Celia Dallas, chief investment officer at Cambridge Associates, sees investment opportunities in clean tech and energy transition infrastructure due to heavy spending there to achieve net zero climate emissions in 2050. She added, “I do think the Fed worries about inflation becoming unanchored, and is becoming more aggressive—that’s a risk.” Dallas also said that challenges to the dollar-dominated global financial system have been “overstated in the popular press—for decades they’ve been predicting the dollar’s demise as the international reserve currency."
Eric Veiel, head of global equity at T. Rowe Price, noted that “China is putting its foot back on the accelerator and pushing to stimulate, which should help global markets broadly.
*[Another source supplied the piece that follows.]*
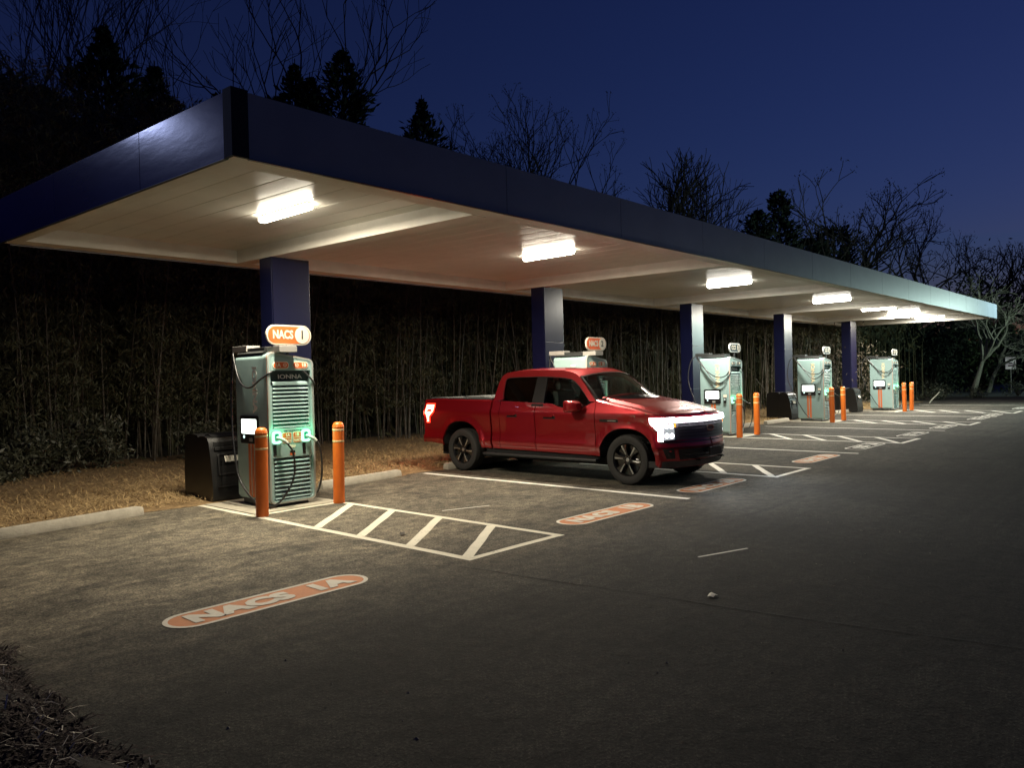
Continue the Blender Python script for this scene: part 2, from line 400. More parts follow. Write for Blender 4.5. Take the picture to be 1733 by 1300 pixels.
# ------------------------------------------------------------------ painted markings (sheets 4 mm above the asphalt)
ZP = .008
def strip(name, a, b, w, m=None):
    a = Vector((*a, ZP)); b = Vector((*b, ZP)); d = (b-a).normalized(); n = Vector((-d.y, d.x, 0))*w/2
    g = MB(); k = max(2, int((b-a).length/.25)); r = random.Random(int(a.x*100+a.y*7))
    L = [a+(b-a)*i/k-n*(1+r.uniform(-.10,.10)) for i in range(k+1)]; U = [a+(b-a)*i/k+n*(1+r.uniform(-.10,.10)) for i in range(k+1)]
    g.grid([L, U]); return g
def stall_line(a, b, w=.10):
    structure(strip("stall_line", a, b, w).build("stall_line", M_white_line2, fix=False))
stall_line((9.57, 10.95), (9.59, 5.40)); stall_line((16.70, 10.6), (16.70, 5.42)); stall_line((23.82, 10.6), (23.82, 5.42)); stall_line((30.93, 10.6), (30.9, 5.42)); stall_line((40.2,10.2),(40.2,5.4))
def hatch(x0, x1, yb, m):
    g = MB(); y0 = 5.34
    def bar(a, b, w, z=0.0):
        s = strip("x", a, b, w); g.add([(p[0], p[1], p[2]+z) for p in s.v], s.f)
    bar((x0, yb), (x0, y0-.05), .092); bar((x1, 9.42), (x1, y0-.05), .092); bar((x0+.05, y0), (x1-.05, y0), .092, .0005)
    if yb > 9.5: bar((x0+.05, 9.42), (x1-.05, 9.42), .10, .0005)
    for k in range(4): bar((x0+.03, 5.38+.86*k+.03), (x1-.03, 6.33+.93*k), .112, .001)
    structure(g.build("hatch_marking", m, fix=False))
hatch(5.22, 6.60, 10.95, M_white_line); hatch(12.36, 13.75, 9.4, M_white_line2); hatch(19.45, 20.90, 10.6, M_white_line2)
hatch(26.35, 27.75, 10.6, M_white_line2); hatch(33.5, 35.2, 10.4, M_white_line2)
def pavement_pill(x, y, w, t1, t2, style, label):
    t = thing("pavement_marking", (x, y, 0), label, "pavement marking"); t["kind"] = "structure"
    fn = lambda a, b, d: (a, b, d); h = w*.235
    o = stadium(0,0,w,h,14); i = stadium(0,0,w-.075,h-.075,14)
    if style == "orange":
        g = MB(); g.ring(o, i, fn, ZP, ZP+.0005); g.build("border", M_pill_white, t)
        g = MB(); g.poly([(p[0],p[1],ZP-.001) for p in i]); g.build("field", M_pill_orange, t, fix=False)
        lm = M_pill_white
    else:
        g = MB(); g.ring(o, i, fn, ZP, ZP+.0005)
        g.build("border", M_white_line2, t); lm = M_white_line2
    for body, cx, s in ((t1, -.16*w, 1.0), (t2, .29*w, 1.0)):
        text("lettering", body, h*.70, lm, t, frame((cx, -.01, ZP+.003), (1,0,0), (0,1,0)), bold=.020, extrude=.0004, sx=1.08, sp=1.06)
for i,(x, y, w, a, b, st, lb) in enumerate([
 (3.30, 5.66, 1.78, "NACS", "1A", "orange", "orange painted pill reading NACS 1A on the near asphalt"),
 (8.03, 5.69, 1.82, "NACS", "1B", "orange", "orange painted pill reading NACS 1B beside the hatched triangle"),
 (10.98, 5.76, 1.80, "NACS", "2A", "orange", "orange painted pill reading NACS 2A in front of the red truck"),
 (15.40, 5.80, 1.80, "NACS", "2B", "orange", "orange painted pill reading NACS 2B beyond the truck's nose"),
 (18.42, 5.82, 1.84, "CCS", "3A", "white", "white outlined painted pill reading CCS 3A, nearest of the white ones"),
 (22.25, 5.82, 1.84, "CCS", "3B", "white", "white outlined painted pill reading CCS 3B, second of the white ones"),
 (25.35, 5.80, 1.84, "CCS", "4A", "white", "white outlined painted pill reading CCS 4A, third of the white ones"),
 (29.95, 5.78, 1.84, "CCS", "4B", "white", "white outlined painted pill reading CCS 4B, fourth of the white ones"),
 (32.0, 5.75, 1.84, "CCS", "5A", "white", "white outlined painted pill reading CCS 5A, fifth of the white ones"),
 (37.6, 5.72, 1.84, "CCS", "5B", "white", "white outlined painted pill reading CCS 5B, farthest of the white ones")]):
    pavement_pill(x, y, w, a, b, st, lb)
for a, b in (((6.94,7.60),(7.60,7.36)), ((6.58,3.62),(7.19,3.41))):
    structure(strip("x", a, b, .028).build("chalk_mark", M_white_line2, fix=False))
# paving seam: low step where the old patch meets the new
seam = [(4.75,5.6),(4.98,5.10),(5.06,4.4),(5.22,3.4),(5.30,2.6),(5.43,1.8),(5.60,.9),(5.72,0),(5.9,-1.2)]
sp_ = spline([(x, y, .0) for x, y in seam], 8); g = MB()
rr = random.Random(3)
g.grid([[(p.x-.002-rr.uniform(0,.008), p.y, .0085) for p in sp_], [(p.x+.002+rr.uniform(0,.006), p.y, .0085) for p in sp_]])
structure(g.build("seam", mat("tar_seam", (.014,.0135,.013), .9, bump=.5), fix=False))
# loose grit on the asphalt
g = MB(); r = random.Random(14)
for _ in range(420):
    x = r.uniform(1.6, 9); y = r.uniform(1.5, 9.0); s_ = r.uniform(.003,.009)*(1.6 if r.random() < .08 else 1)
    if x > 5 and r.random() < .5: continue
    P = [(x+s_*r.uniform(.7,1.5)*math.cos(a), y+s_*r.uniform(.7,1.3)*math.sin(a)) for a in (0,1.3,2.5,3.8,5.1)]
    g.add([(a, b, .004) for a, b in P]+[(x, y, .004+s_*.9)], [(0,1,5),(1,2,5),(2,3,5),(3,4,5),(4,0,5)])
tag(g.build("loose_grit", mat("grit_stone", (.16,.145,.12), .9, noise=.5, scale=30), fix=False), "scattered loose grit and tiny stones over the near asphalt", "grit", kind="stuff")
# concrete pads under the stations
def pad(x, w=1.30):
    g = MB(); g.box((x-w/2, 9.50, .0), (x+w/2+.05, 10.98, .012)); structure(g.build("concrete_pad", M_pad))
for x in (5.94, 13.1, 20.1, 27.0, 34.5): pad(x)

# ------------------------------------------------------------------ wheel stops
def wheel_stop(x, y, rz, label):
    g = MB(); L = 1.83
    prof = [(-.085,0),(.085,0),(.080,.06),(.055,.125),(-.055,.125),(-.080,.06)]
    xs = [-L/2, -L/2+.05, -L/4, 0, L/4, L/2-.05, L/2]
    r = random.Random(int(x*31))
    rows = [[(px, a*(.80 if k in (0,6) else 1), .004+b*(.88 if k in (0,6) else 1)+r.uniform(-.003,.003)*(b > .01)) for a, b in prof] for k, px in enumerate(xs)]
    g.grid(rows, close=True); g.poly(rows[0][::-1]); g.poly(rows[-1])
    o = g.build("wheel_stop", M_concrete, smooth=35, bevel=.008); o.location = (x, y, 0); o.rotation_euler.z = rz
    tag(o, label, "wheel stop", "concrete wheel stops along the straw bed")
wheel_stop(3.46, 10.72, R(10), "concrete wheel stop lying nearest, left of the first charger")
wheel_stop(8.13, 10.95, R(6), "concrete wheel stop between the first charger and the red truck")
wheel_stop(11.12, 11.08, R(2), "concrete wheel stop behind the red truck's rear wheel")
wheel_stop(15.3, 11.0, R(1), "concrete wheel stop hidden beyond the red truck's hood")
wheel_stop(18.6, 11.0, 0, "concrete wheel stop at the foot of the third column")
wheel_stop(23.0, 11.0, R(-4), "concrete wheel stop right behind the third charger's outer post")
wheel_stop(25.55, 10.95, 0, "concrete wheel stop in front of the bin by the fourth charger")
wheel_stop(29.6, 11.1, R(-2), "concrete wheel stop just right of the fourth charger's outer post")
wheel_stop(32.4, 11.1, 0, "concrete wheel stop in front of the farthest bin")

# ------------------------------------------------------------------ canopy
X0, X1, Y0, Y1 = 3.60, 40.0, 6.69, 13.0
ZL, ZC, ZT = 3.91, 4.13, 4.52
def wp(x, y, z):
    fx = (x-X0)/(X1-X0); fy = (y-Y0)/(Y1-Y0)
    return (x-(.30+.40*fx)*fy, y+(.24+.12*fy)*fx, z)
can = thing("canopy", (X0, Y0, 0), "long flat roofed charging canopy with dark blue fascia on five navy columns", "canopy")
def cfn(x, y, z):
    p = wp(x, y, z); return (p[0]-X0, p[1]-Y0, p[2])
COLX = [7.26, 14.40, 21.43, 28.33, 35.52]
# soffit lips (flat border strips) and beams
g = MB()
for lo, hi in (((X0+.02,Y0+.02,ZL),(X1-.02,Y0+.38,ZC+.05)), ((X0+.02,Y1-.36,ZL),(X1-.02,Y1-.02,ZC+.05)), ((X0+.02,Y0+.381,ZL),(X0+.24,Y1-.361,ZC+.05)), ((X1-.24,Y0+.381,ZL),(X1-.02,Y1-.361,ZC+.05))):
    g.box(lo, hi, fn=cfn)
g.build("soffit_border", M_lip, can)
for cx in COLX:
    g = MB(); g.box((cx-.10, Y0+.382, ZL-.004), (cx+.16, Y1-.362, ZC+.04), fn=cfn); g.build("beam", M_lip, can)
# ribbed ceiling pans: shallow waves across x
g = MB(); xs = []
x = X0+.1
while x < X1-.42:
    for q in (0, .012, .07, .14, .20, .26, .33, .388): xs.append((x+q, .006 if q == 0 else -.0015*(1-((q-.2)/.2)**2)))
    x += .40
g.grid([[cfn(x, Y0+.1, ZC+dz) for x, dz in xs], [cfn(x, Y1-.1, ZC+dz) for x, dz in xs]])
g.build("ceiling_pans", M_soffit, can, smooth=25, fix=False)
g = MB(); g.box((X0+.05, Y0+.05, ZC+.06), (X1-.05, Y1-.05, ZT-.06), fn=cfn); g.build("roof_deck", M_dkgrey, can)
# fascia panels
def fascia(name, a, b, m, wave=0.0):
    d = .03; z0, z1 = ZL-.02, ZT; ax = abs(b[0]-a[0]) > abs(b[1]-a[1])
    P = [a, b, (b[0]+(0 if ax else d*(1 if X0+9 > a[0] else -1)), b[1]+(d*(1 if a[1] < 9 else -1) if ax else 0)), (a[0]+(0 if ax else d*(1 if X0+9 > a[0] else -1)), a[1]+(d*(1 if a[1] < 9 else -1) if ax else 0))]
    g = MB(); g.add([cfn(x, y, z0) for x, y in P]+[cfn(x, y, z1) for x, y in P], [(3,2,1,0),(4,5,6,7),(0,1,5,4),(1,2,6,5),(2,3,7,6),(3,0,4,7)])
    return g.build(name, m, can, bevel=.002)
xx = [X0+.15, 7.4, 10.05, 12.7, 15.35, 18.0, 20.65, 23.3, 25.95, 28.6, 31.25, 33.9, 36.0, 38.0, X1]
for a, b in zip(xx[:-1], xx[1:]): fascia("fascia_panel", (a+.004, Y0), (b-.004, Y0), M_fascia)
yy = [Y0+.12, 8.55, 10.9, Y1]
for a, b in zip(yy[:-1], yy[1:]): fascia("end_fascia_panel", (X0, a+.004), (X0, b-.004), M_fascia_end)
for a, b in zip(xx[:-1:2], xx[2::2]): fascia("fascia_panel", (a+.004, Y1), (b-.004, Y1), M_fascia)
fascia("end_fascia_panel", (X1, Y0), (X1, Y1), M_fascia)
g = MB()
g.box((X0-.022, Y0-.022, ZL-.022), (X0+.15, Y0+.012, ZT+.012), fn=cfn); g.box((X0-.022, Y0+.0125, ZL-.022), (X0+.012, Y0+.12, ZT+.012), fn=cfn)
g.build("corner_trim", M_corner, can)
g = MB()
g.box((X0+.16, Y0-.018, ZL-.028), (X1, Y0+.022, ZL-.021), fn=cfn); g.box((X0-.018, Y0+.13, ZL-.028), (X0+.022, Y1, ZL-.021), fn=cfn)
g.build("drip_edge", M_black, can)
for cx in COLX:
    px, py = cx-X0, 11.65-Y0
    g = MB(); g.box((px-.355, py+.02, 0), (px-.075, py+.385, ZC-.005)); g.box((px-.075, py+.02, 0), (px+.34, py+.37, ZL-.03))
    col = g.build("column", M_navy, can, bevel=.006)
    for z0, z1 in ((0.0, 1.30), (1.306, 2.60), (2.606, 3.90)):
        g = MB(); g.box((px-.345, py-.012, z0), (px+.365, py+.018, z1)); g.build("cladding_panel", M_navy, col, bevel=.004)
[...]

I think overall the global economy will be OK.” Veiel agreed that inflation remains difficult. “Who would want Jerome Powell’s job now?” he asked.
Jimmy Chang, chief investment officer at the Rockefeller Global Family Office, was the most bearish panelist. “My concern is that even before the Ukrainian crisis we were already experiencing the most difficult inflation in almost 40 years,” he said. “Every previous instance of elevated inflation since World War II ended with recession.” But Chang said that prices for used cars and oil could turn around and become deflationary.
The panel was moderated by Peter Spiegel, U.S. managing editor for the Financial Times. The virtual GAME conference drew more than 1,300 participants from more than 120 universities.
There were 16 panels, 71 speakers and 41 companies represented.